Reproduce all of the data exactly.

— start GIVEN INFORMATION —

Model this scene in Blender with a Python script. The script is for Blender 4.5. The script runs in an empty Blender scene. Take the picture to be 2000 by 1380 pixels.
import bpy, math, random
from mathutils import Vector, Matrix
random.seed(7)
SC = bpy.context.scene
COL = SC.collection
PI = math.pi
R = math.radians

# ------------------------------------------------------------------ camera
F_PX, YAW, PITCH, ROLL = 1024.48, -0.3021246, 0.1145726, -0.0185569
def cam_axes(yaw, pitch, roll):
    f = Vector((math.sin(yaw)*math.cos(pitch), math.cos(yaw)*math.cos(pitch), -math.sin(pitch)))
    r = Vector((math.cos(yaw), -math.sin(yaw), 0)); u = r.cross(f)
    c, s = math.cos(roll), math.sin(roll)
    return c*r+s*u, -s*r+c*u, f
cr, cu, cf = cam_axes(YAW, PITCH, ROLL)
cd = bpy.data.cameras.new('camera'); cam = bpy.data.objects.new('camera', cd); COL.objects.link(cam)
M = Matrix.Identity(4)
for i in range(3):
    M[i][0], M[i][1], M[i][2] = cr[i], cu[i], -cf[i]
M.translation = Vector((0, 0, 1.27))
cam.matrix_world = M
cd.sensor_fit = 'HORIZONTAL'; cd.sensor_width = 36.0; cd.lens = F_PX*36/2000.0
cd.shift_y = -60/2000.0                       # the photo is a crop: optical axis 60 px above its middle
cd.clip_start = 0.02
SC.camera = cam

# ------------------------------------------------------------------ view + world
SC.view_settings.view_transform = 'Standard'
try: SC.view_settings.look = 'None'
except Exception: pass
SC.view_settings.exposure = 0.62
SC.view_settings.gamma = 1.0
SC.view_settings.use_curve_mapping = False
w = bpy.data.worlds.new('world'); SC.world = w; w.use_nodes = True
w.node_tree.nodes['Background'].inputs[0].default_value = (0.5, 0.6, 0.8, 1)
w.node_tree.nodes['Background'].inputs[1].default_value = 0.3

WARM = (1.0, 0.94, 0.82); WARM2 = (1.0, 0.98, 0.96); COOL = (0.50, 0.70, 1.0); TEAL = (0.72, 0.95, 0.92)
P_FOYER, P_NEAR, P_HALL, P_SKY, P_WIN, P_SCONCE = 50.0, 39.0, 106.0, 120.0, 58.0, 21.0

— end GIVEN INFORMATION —

- **THE REPLY**:
Model this scene in Blender with a Python script. The script is for Blender 4.5. The script runs in an empty Blender scene. Take the picture to be 2000 by 1380 pixels.
import bpy, math, random
from mathutils import Vector, Matrix
random.seed(7)
SC = bpy.context.scene
COL = SC.collection
PI = math.pi
R = math.radians

# ------------------------------------------------------------------ camera
F_PX, YAW, PITCH, ROLL = 1024.48, -0.3021246, 0.1145726, -0.0185569
def cam_axes(yaw, pitch, roll):
    f = Vector((math.sin(yaw)*math.cos(pitch), math.cos(yaw)*math.cos(pitch), -math.sin(pitch)))
    r = Vector((math.cos(yaw), -math.sin(yaw), 0)); u = r.cross(f)
    c, s = math.cos(roll), math.sin(roll)
    return c*r+s*u, -s*r+c*u, f
cr, cu, cf = cam_axes(YAW, PITCH, ROLL)
cd = bpy.data.cameras.new('camera'); cam = bpy.data.objects.new('camera', cd); COL.objects.link(cam)
M = Matrix.Identity(4)
for i in range(3):
    M[i][0], M[i][1], M[i][2] = cr[i], cu[i], -cf[i]
M.translation = Vector((0, 0, 1.27))
cam.matrix_world = M
cd.sensor_fit = 'HORIZONTAL'; cd.sensor_width = 36.0; cd.lens = F_PX*36/2000.0
cd.shift_y = -60/2000.0                       # the photo is a crop: optical axis 60 px above its middle
cd.clip_start = 0.02
SC.camera = cam

# ------------------------------------------------------------------ view + world
SC.view_settings.view_transform = 'Standard'
try: SC.view_settings.look = 'None'
except Exception: pass
SC.view_settings.exposure = 0.62
SC.view_settings.gamma = 1.0
SC.view_settings.use_curve_mapping = False
w = bpy.data.worlds.new('world'); SC.world = w; w.use_nodes = True
w.node_tree.nodes['Background'].inputs[0].default_value = (0.5, 0.6, 0.8, 1)
w.node_tree.nodes['Background'].inputs[1].default_value = 0.3

WARM = (1.0, 0.94, 0.82); WARM2 = (1.0, 0.98, 0.96); COOL = (0.50, 0.70, 1.0); TEAL = (0.72, 0.95, 0.92)
P_FOYER, P_NEAR, P_HALL, P_SKY, P_WIN, P_SCONCE = 50.0, 39.0, 106.0, 120.0, 58.0, 21.0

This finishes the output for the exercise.